**** TASK MATERIAL

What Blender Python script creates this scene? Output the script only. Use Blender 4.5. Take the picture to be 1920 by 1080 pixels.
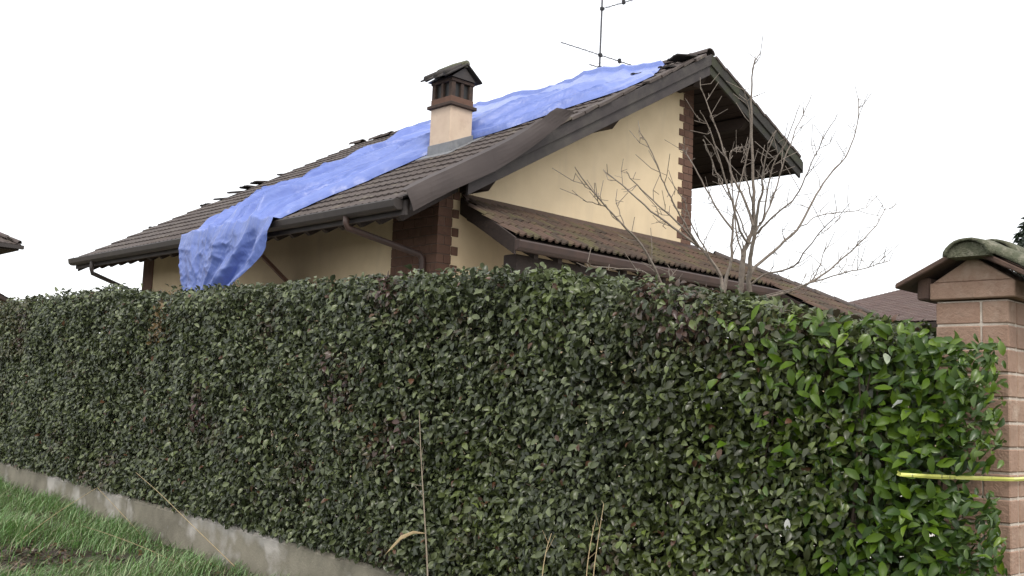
import bpy, bmesh, math, random
import numpy as np
from math import radians, sin, cos, tan, pi, sqrt, atan2
from mathutils import Vector, Matrix, noise

for o in list(bpy.data.objects):
    bpy.data.objects.remove(o)
SC = bpy.context.scene
COL = SC.collection
R = random.Random(7)
RG = np.random.default_rng(11)

# ------------------------------------------------------------------ camera
# World axes: +X and +Y are the two wall directions of the house; camera at plan origin.
F_PX, PITCH, ROLL, YAW, EYE = 1950.0, radians(6.4), radians(2.3), radians(46.1), 1.8
fw0 = Vector((cos(YAW), sin(YAW), 0)); rt0 = Vector((sin(YAW), -cos(YAW), 0)); up0 = Vector((0, 0, 1))
FW = cos(PITCH) * fw0 + sin(PITCH) * up0
upp = -sin(PITCH) * fw0 + cos(PITCH) * up0
RT = cos(ROLL) * rt0 + sin(ROLL) * upp
UP = -sin(ROLL) * rt0 + cos(ROLL) * upp
E0 = Vector((0, 0, EYE))
cd = bpy.data.cameras.new('camera'); cam = bpy.data.objects.new('camera', cd); COL.objects.link(cam)
cd.sensor_width = 36; cd.lens = 36 * F_PX / 1920; cd.clip_start = 0.05; cd.clip_end = 2000
cam.matrix_world = Matrix(((RT.x, UP.x, -FW.x, 0), (RT.y, UP.y, -FW.y, 0), (RT.z, UP.z, -FW.z, EYE), (0, 0, 0, 1)))
SC.camera = cam
SC.render.resolution_x, SC.render.resolution_y = 1024, 576

def ray(x, y): return FW + RT * ((x - 960) / F_PX) + UP * ((540 - y) / F_PX)
def at(x, y, depth): return E0 + ray(x, y) * depth          # a surveyed point at a known distance
def at_x(x, y, c): r = ray(x, y); return E0 + r * (c / r.x)
def at_y(x, y, c): r = ray(x, y); return E0 + r * (c / r.y)

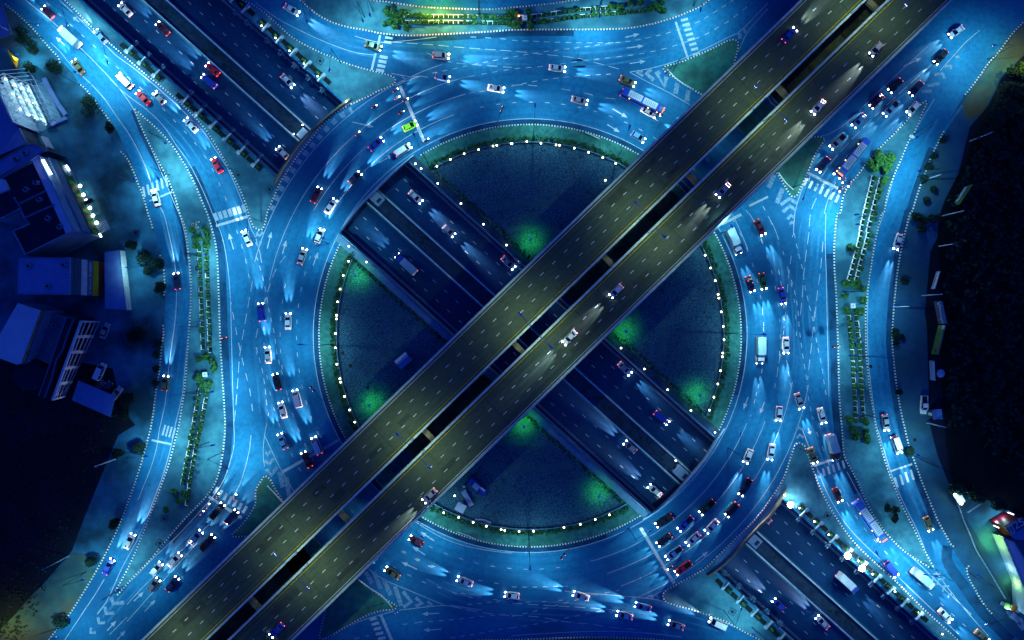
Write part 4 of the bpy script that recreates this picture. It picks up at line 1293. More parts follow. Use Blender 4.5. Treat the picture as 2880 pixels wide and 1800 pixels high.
def wrow(s, n, side, where, sw):
    for x, y in S(s):
        px, py = P(x, y, .6)
        u = tu((px, py))
        q = tr(u, n)
        ang = -TA if side > 0 else -TA + math.pi
        if sw: ang += 0
        copy_tree(wp, (q[0], q[1], .1), ang, label='wall planter with green shrub and pale bracket, %s' % where, group='wall planters on the %s' % where)
wrow('z1: 258,205 485,410 715,620 945,825 1170,1042 1410,1250; 00: 950,360 1040,445 1140,535', -14.9, -1, 'upper west side of the sunken road', True)
wrow('10: 55,150 155,235 253,327 355,412 455,502; 00: 1760,-20 1680,-95', 14.3, 1, 'upper east side of the sunken road', False)
wrow('z2: 545,330 768,530 995,735 1215,935 1440,1135 1660,1332; 32: 860,1120 960,1210 1065,1300', 14.3, 1, 'lower east side of the sunken road', False)
wrow('22: 1515,1180 1620,1275 1725,1365; 32: 15,1450 115,1530', -14.9, -1, 'lower west side of the sunken road', True)
bury(wp)

# floodlights and lamps above the sunken road
fd = bpy.data.lights.new('flood_light', 'POINT'); fd.energy = 2200; fd.color = (.75, .95, 1); fd.shadow_soft_size = .3
sd = bpy.data.lights.new('wall_light', 'POINT'); sd.energy = 160; sd.color = (.75, .95, 1); sd.shadow_soft_size = .2
fb = MB().ball((0, 0, 0), .85, 0, 14, 8, (1, 1, .5)).mesh('lens', M['flood'], True)
sb = MB().ball((0, 0, 0), .2, 0, 10, 6).mesh('lens', M['globe'], True)
for s, lab in (('32: 160,553', 'dazzling white floodlight beside the south-east bridge'), ('32: 565,915', 'dazzling white floodlight, upper of the close pair by the wall planters'), ('32: 667,1005', 'dazzling white floodlight, lower of the close pair by the wall planters')):
    x, y = P(*S(s)[0], 1.0)
    u = tu((x, y)); n = Vector((x, y)).dot(TN)
    e = empty('floodlight', (x, y, TZ), -TA, label=lab, cat='floodlight', group='floodlights of the sunken road')
    MB().tube((0, 0, 0), (0, 0, 7.0), .12, .09, 8).obj('pole', M['pole'], e)
    MB().tube((0, 0, 6.7), (0, 1.6, 6.9), .06, .06, 6).obj('arm', M['pole'], e)
    hd = MB().tube((0, 0, 6.55), (0, 0, 6.85), .6, .8, 12).obj('housing', M['trim'], e)
    add('lens', fb, e, loc=(0, 0, 7.0))
    light('flood_light', fd, e, (0, 0, 8.0))
for k, s in (('upper east wall', '10: 40,183 138,270 237,360 340,452 437,540 640,718'), ('median end by the north-west bridge', '10: 330,885 268,950'), ('lower east wall', '32: 120,485 222,577 328,672 430,765 640,952 740,1045 900,1170 1065,1318 1235,1470'), ('median end by the south-east bridge', '22: 1160,240'), ('bridge edge', '22: 1438,40')):
    for x, y in S(s):
        gx, gy = P(x, y, 1.0)
        low = abs(tr_n(gx, gy)) < 13
        if low: gx, gy = P(x, y, -3.0)
        e = empty('wall_lamp', (gx, gy, -3.0 if low else 1.0), label='small white lamp shining on the %s of the sunken road' % k, cat='wall lamp', group='lamps on the %s' % k)
        MB().tube((0, 0, -2.8 if low else -.9), (0, 0, -.2), .07, .05, 6).obj('post', M['pole'], e)
        MB().tube((0, 0, -.3), (0, 0, -.15), .18, .2, 8).obj('collar', M['trim'], e)
        add('lens', sb, e)
        light('wall_light', sd, e, (0, 0, .5))
# small plant rooms at the bridge ends of the median
for s, lab in (('z3: 790,1140', 'small concrete plant room at the north-west end of the median'), ('22: 1200,330', 'small concrete plant room at the south-east end of the median'), ('10: 350,965', 'small concrete kiosk beyond the north-west bridge'), ('z6: 1350,950', 'small concrete kiosk beyond the south-east bridge')):
    x, y = P(*S(s)[0], TZ + 2.6)
    e = empty('plant_room', (x, y, TZ + .3), -TA, label=lab, cat='hut', group='plant rooms in the median')
    MB().box((0, 0, 1.15), (4.0, 2.7, 2.3), 0, 0).obj('wall', M['conc'], e)
    MB().box((0, 0, 2.4), (4.3, 3.0, .22), 0, 0).box((1.2, 0, 2.62), (.9, 1.5, .25), 0, 1).obj('roof', [M['conc_l'], M['conc_d']], e)
    MB().box((-2.02, 0, .95), (.06, 1.0, 1.9), 0, 0).obj('door', M['trim'], e)
# ------------------------------------------------------------------ vehicles
def loft(b, secs, mi=0):
    """secs: (x, half width, z low, z high); a rounded closed shell"""
    k = len(b.v); n = 8
    for x, w, z0, z1 in secs:
        zm = z0 + (z1 - z0) * .6
        for y, z in ((-w * .92, z0), (w * .92, z0), (w, z0 + .12), (w * .98, zm), (w * .8, z1), (-w * .8, z1), (-w * .98, zm), (-w, z0 + .12)):
            b.v.append((x, y, z))
    for i in range(len(secs) - 1):
        for j in range(n):
            q = (j + 1) % n
            b.f.append([k + i * n + j, k + (i + 1) * n + j, k + (i + 1) * n + q, k + i * n + q]); b.m.append(mi)
    b.f.append([k + j for j in range(n)]); b.m.append(mi)
    m = k + (len(secs) - 1) * n
    b.f.append([m + j for j in reversed(range(n))]); b.m.append(mi)
def frustum(b, x0, x1, w, z0, X0, X1, Wt, z1, mi=0, top=True):
    k = len(b.v)
    b.v += [(x0, -w, z0), (x1, -w, z0), (x1, w, z0), (x0, w, z0), (X0, -Wt, z1), (X1, -Wt, z1), (X1, Wt, z1), (X0, Wt, z1)]
    for f in ((0, 1, 5, 4), (1, 2, 6, 5), (2, 3, 7, 6), (3, 0, 4, 7)) + (((4, 5, 6, 7),) if top else ()):
        b.f.append([k + i for i in f]); b.m.append(mi)
wheel_me = MB().tube((0, -.11, 0), (0, .11, 0), .33, .33, 14, 0).tube((0, -.118, 0), (0, .118, 0), .2, .2, 10, 1).mesh('wheel', [M['tyre'], M['rim']])
BEAM = bpy.data.lights.new('headlight_beam', 'SPOT')
BEAM.energy = 5500; BEAM.spot_size = R(26); BEAM.spot_blend = .8
BEAM2 = BEAM.copy(); BEAM2.energy = 26000; BEAM2.spot_size = R(21); BEAM2.spot_blend = 1.0; BEAM.color = (.86, 1, .92); BEAM.shadow_soft_size = .08
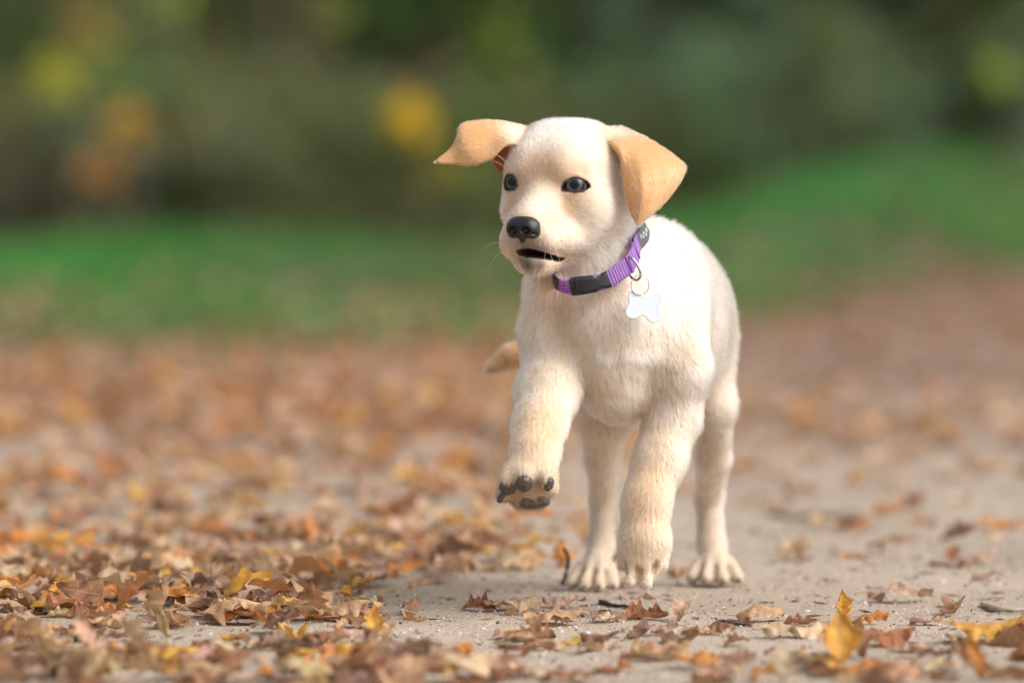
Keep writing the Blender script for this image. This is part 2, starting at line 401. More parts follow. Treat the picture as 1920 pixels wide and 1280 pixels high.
# --- leaves that can be picked out, placed one by one: px, py, length in px, direction of the tip (deg), colour, roll, bend, pitch (deg), lean (deg), label
HERO = [
 (905, 1148, 120, -4, 'cream', -.5, -.5, 4, 0, 'large cream oak leaf lying before the lifted forepaw, stalk pointing up'),
 (868, 1146, 62, -20, 'rust red', .9, -.3, 0, 10, 'small rust red curl tucked against the stalk of the large cream leaf'),
 (935, 1154, 60, -12, 'pale tan', .8, .3, 0, 0, 'small tan leaf curled under the front edge of the large cream leaf'),
 (1018, 1140, 84, 4, 'pinkish beige', -.9, .4, 2, 12, 'pinkish brown curled leaf with dark rust edge, right of the large cream leaf'),
 (985, 1172, 128, 8, 'pale tan', -.6, -.7, 2, 0, 'long tan leaf with folded lobes on the sand below the hind paws'),
 (1068, 1170, 58, 150, 'cream', -1.2, -.5, 0, 14, 'pale folded lobe standing on the long tan leaf below the hind paws'),
 (1110, 1168, 66, -5, 'cream', .1, -.1, 0, 0, 'flat faded cream leaf pressed into the sand between the tan and the rust red leaf'),
 (1172, 1164, 88, -6, 'rust red', .8, .5, 4, 10, 'crisp rust red leaf with jagged upright edge on the bare sand'),
 (1272, 1168, 46, 70, 'pinkish beige', 1.0, -1.1, 22, 0, 'small grey pink leaf standing on edge right of the rust red leaf'),
 (1160, 1126, 70, 2, 'pinkish beige', .1, .2, 0, 0, 'flat dull pinkish leaf half pressed into the sand just below the forepaw'),
 (1582, 1168, 62, 96, 'golden yellow', 1.5, 1.2, 52, 8, 'bright yellow leaf with upright frilled lobes on the bare sand'),
 (1600, 1170, 88, -14, 'orange', -.9, -.5, 14, 18, 'peach orange leaf leaning against the bright yellow frilled leaf'),
 (1625, 1131, 126, 2, 'pinkish beige', -.2, -.3, 0, 0, 'long flat pale pink leaf behind the yellow frilled leaf'),
 (1378, 1166, 100, 4, 'pale tan', -.7, -1.2, 0, 0, 'arched tan leaf with rusty thin tip on the sand right of the puppy'),
 (1250, 1082, 70, -12, 'pale tan', -1.1, -1.2, 6, 24, 'arched tan and rust leaf propped up right beside the standing forepaw'),
 (1160, 1100, 36, 20, 'rust red', 1.2, .6, 8, 10, 'rust leaf scrap poking out between the hind paw and the forepaw'),
 (1358, 1216, 62, 12, 'chestnut brown', 1.0, -.8, 12, 20, 'crumpled brown leaf standing in the blurred front, left of the gold leaf'),
 (1430, 1202, 118, 3, 'cream', -.5, -.3, 0, 0, 'long cream leaf with dark shaded underside left of the upright gold leaf'),
 (1575, 1262, 98, 88, 'golden yellow', 1.2, .7, 62, 6, 'large upright golden leaf, tallest on the blurred front sand'),
 (1622, 1240, 70, 60, 'chestnut brown', .9, -.5, 44, -20, 'dull brown leaf leaning behind the large upright golden leaf'),
 (1450, 1258, 112, -4, 'cream', .5, -.4, 2, 0, 'pale cream leaf on the front edge left of the upright golden leaf'),
 (1435, 1232, 32, 40, 'rust red', 1.1, .4, 28, 0, 'dark rust scrap in front of the long cream leaf'),
 (1500, 1230, 26, 60, 'rust red', 1.1, .4, 30, 0, 'small rust red scrap standing just left of the upright golden leaf'),
 (1670, 1226, 82, 3, 'pale tan', -.8, -.6, 0, 0, 'low tan domed leaf right of the upright golden leaf'),
 (1560, 1275, 120, -8, 'orange', -.5, -.5, 4, 0, 'orange brown leaf in the lower front under the golden leaf'),
 (1700, 1268, 130, 8, 'cream', -.3, -.2, 0, 0, 'broad pale leaf lying along the lower front edge'),
 (1782, 1208, 150, 2, 'golden yellow', -.9, .5, 3, 22, 'long yellow orange oak leaf with raised lobes near the right edge'),
 (1838, 1282, 96, 112, 'orange', 1.0, .8, 56, 0, 'rusty orange leaf standing upright in the lower right corner'),
 (1812, 1256, 76, 120, 'chestnut brown', 1.2, .9, 50, 10, 'brown twisted leaf behind the rusty orange corner leaf'),
 (512, 1172, 66, 70, 'golden yellow', 1.1, 1.5, 46, -14, 'orange yellow leaf curling up like a thumb in the left drift'),
 (545, 1165, 72, -6, 'orange', -.8, -.6, 6, 6, 'orange leaf lying right of the thumb shaped leaf'),
 (378, 1176, 135, 10, 'pale tan', -1.0, -1.3, 6, 12, 'large arched tan leaf with a dark hollow beneath, in the left drift'),
 (498, 1148, 80, 160, 'pale tan', -.3, -.3, 8, 0, 'pale leaf behind the arched tan leaf'),
 (606, 1172, 140, 4, 'pale tan', -.9, -1.1, 8, 10, 'large curled tan leaf with a dark opening at the right end of the left drift'),
 (636, 1180, 96, 2, 'chestnut brown', -.5, .3, 0, 0, 'brown leaf lying flat under the large curled tan leaf'),
 (668, 1130, 62, 6, 'rust red', -.4, -.3, 10, 0, 'narrow rust leaf jutting from the top of the large curled tan leaf'),
 (700, 1208, 62, 82, 'golden yellow', 1.0, .6, 58, 0, 'olive gold leaf standing upright at the right of the left front leaves'),
 (722, 1206, 54, 60, 'pale tan', .9, .6, 42, -10, 'tan leaf leaning against the olive gold upright leaf'),
 (556, 1212, 110, 4, 'rust red', -1.1, -1.5, 2, 10, 'arched rust leaf left of the olive gold upright leaf'),
 (634, 1190, 44, 60, 'pale tan', .9, .7, 40, 0, 'small folded tan leaf behind the arched rust leaf'),
 (225, 1246, 165, 2, 'golden yellow', -.3, -.3, 1, 0, 'long flat yellow leaf on the front left sand'),
 (250, 1230, 88, 4, 'rust red', -.7, -.6, 6, 14, 'dark rust leaf resting behind the long flat yellow leaf'),
 (352, 1212, 62, 30, 'chestnut brown', .9, .7, 18, 0, 'brown crumpled leaf with gold rim in the front left'),
 (305, 1166, 52, 50, 'rust red', -1.0, -1.1, 26, 8, 'rust brown tent shaped leaf in the left drift'),
 (222, 1184, 40, 4, 'orange', -.5, .6, 0, 26, 'small burnt orange leaf on the sand patch at left'),
 (12, 1196, 46, 80, 'golden yellow', -.7, -.9, 50, 0, 'orange gold leaf bent upright at the left edge'),
 (126, 1168, 76, 10, 'rust red', 1.1, .8, 14, 0, 'rust red curled leaf among pale ones at far left'),
 (172, 1164, 96, -8, 'golden yellow', -.8, -.5, 10, 8, 'golden tan leaf sloping beside the rust red curled leaf at far left'),
 (856, 1246, 70, 60, 'orange', .8, .5, 32, 0, 'orange leaf tilted up in the blurred front centre'),
 (790, 1256, 92, 6, 'golden yellow', -.4, -.3, 2, 0, 'yellow leaf lying left of the tilted orange leaf in front'),
 (930, 1236, 44, 6, 'chestnut brown', .6, -.3, 4, 0, 'small brown leaf right of the tilted orange leaf in front'),
 (1085, 1218, 84, 4, 'cream', .6, .7, 2, 0, 'cream leaf cupped upward in the blurred front centre'),
 (1140, 1254, 60, 4, 'orange', .7, -.4, 6, 0, 'orange brown curled leaf alone on the lower front sand'),
 (1640, 958, 90, 20, 'orange', .8, .7, 18, 0, 'blurred orange leaf standing on the path behind, right of the puppy'),
 (1840, 986, 86, 0, 'orange', -.3, .2, 2, 0, 'blurred flat orange leaf on the path near the right edge'),
 (1452, 1056, 74, 6, 'chestnut brown', .4, .5, 0, 0, 'thin brown leaf on the bare path right of the hind paw'),
 (1572, 1052, 60, 10, 'orange', .5, .7, 4, 0, 'thin orange brown leaf with raised tip on the bare path'),
 (1780, 1052, 50, 60, 'rust red', .9, .4, 34, 0, 'dark red brown leaf standing against a pale one at right'),
 (1800, 1056, 96, 4, 'pinkish beige', -.8, -.4, 12, 0, 'pale pink leaf propped beside the dark red one at right'),
 (1742, 1068, 78, 4, 'chestnut brown', -.2, .1, 0, 0, 'flat brown leaf in front of the pale pink propped leaf'),
]
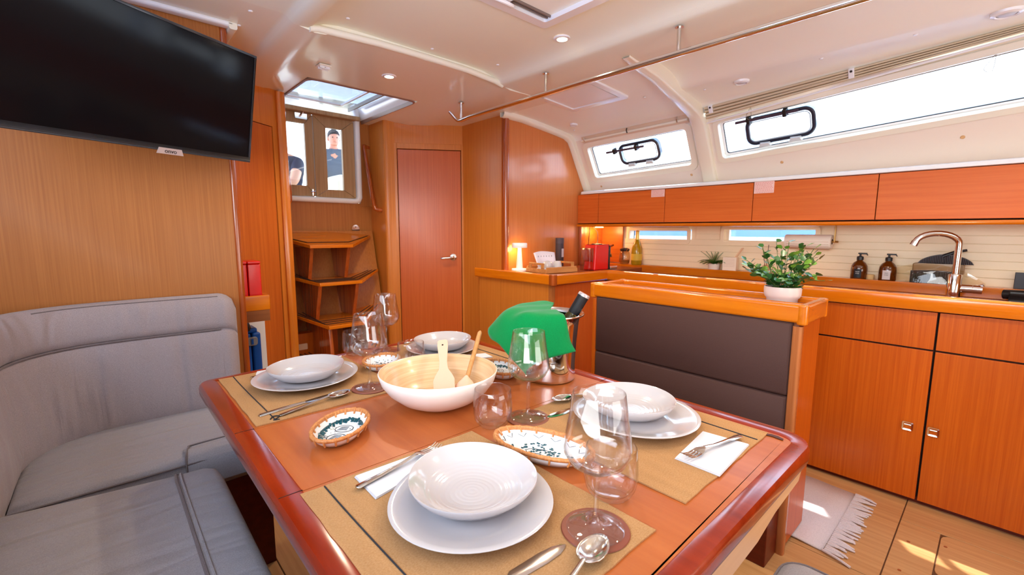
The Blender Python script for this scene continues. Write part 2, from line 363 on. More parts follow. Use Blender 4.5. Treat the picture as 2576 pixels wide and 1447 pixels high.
# galley ceiling forward of the rib: raised trough, then the ledge that carries the speakers
fwd = [(2.0, 2.052), (2.03, 2.075), (2.06, 2.098), (2.14, 2.108), (2.32, 2.102), (2.40, 2.085), (2.46, 2.058), (2.49, 2.045), (2.51, 2.044), (2.60, 2.038), (2.76, 2.020), (2.80, 2.0), (2.825, 1.97)]
zo = lambda x, y: .042*(1.4-y)*max(0, (x-2.4)/.4) if x > 2.4 else 0
O('ceiling_fore_galley', prof(fwd, 1.34, -2.1, 14, zo), LINW, angle=60, **S)
# white rib between the two ceiling fields, running down between the windows
def PW(s, y, o=0): return (2.87+.4936*s-.8698*o, y, 1.93-.8698*s-.4936*o)
rib = []
for x, z, y, hw, d in ((1.86, 2.046, 1.26, .020, .004), (2.0, 2.048, 1.285, .028, .010), (2.2, 2.060, 1.315, .034, .026), (2.4, 2.046, 1.34, .038, .034), (2.60, 2.020, 1.36, .041, .034), (2.74, 1.995, 1.37, .043, .034), (2.81, 1.965, 1.37, .044, .034), (2.85, 1.93, 1.37, .045, .030), (2.885, 1.86, 1.37, .046, .020), (2.93, 1.78, 1.37, .046, .016), (3.05, 1.575, 1.37, .046, .012)):
    nx, nz = (0, -1) if x < 2.6 else ((-.4, -.9) if x < 2.8 else (-.87, -.49))
    rib.append([(x-nx*.05, y-hw, z-nz*.05), (x, y-hw, z), (x+nx*d*.8, y-hw*.9, z+nz*d*.8), (x+nx*d, y-hw*.7, z+nz*d), (x+nx*d, y+hw*.7, z+nz*d), (x+nx*d*.8, y+hw*.9, z+nz*d*.8), (x, y+hw, z), (x-nx*.05, y+hw, z-nz*.05)])
O('trim_5', MB().grid(rib), GEL, angle=80, **S)
# trim along the galley bulkhead, follows ceiling and window wall
tr = []
for x, z, a in ((2.10, 2.052, 90), (2.3, 2.048, 87), (2.5, 2.028, 84), (2.68, 2.008, 80), (2.77, 1.995, 70), (2.83, 1.965, 45), (2.865, 1.915, 30), (2.93, 1.80, 29), (3.07, 1.562, 29)):
    dx, dz = -math.cos(math.radians(a)), -math.sin(math.radians(a)); q = .028
    tr.append([(x-dx*.03, YG-.045, z-dz*.03), (x+dx*q*.4, YG-.045, z+dz*q*.4), (x+dx*q, YG-.035, z+dz*q), (x+dx*q*1.1, YG-.002, z+dz*q*1.1), (x-dx*.03, YG, z-dz*.03)])
O('trim_6', MB().grid(tr), GEL, angle=70, **S)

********

#### WHAT TO PRODUCE:
Starting at the first line of the entries, restate word for word everything through the line that holds "RG = np.random.default_rng(11)", both ends included, but omit any pictures.

#### WRITTEN ANSWER:
What Blender Python script creates this scene? Output the script only. Use Blender 4.5. Take the picture to be 1920 by 1080 pixels.
import bpy, bmesh, math, random
import numpy as np
from math import radians, sin, cos, tan, pi, sqrt, atan2
from mathutils import Vector, Matrix, noise

for o in list(bpy.data.objects):
    bpy.data.objects.remove(o)
SC = bpy.context.scene
COL = SC.collection
R = random.Random(7)
RG = np.random.default_rng(11)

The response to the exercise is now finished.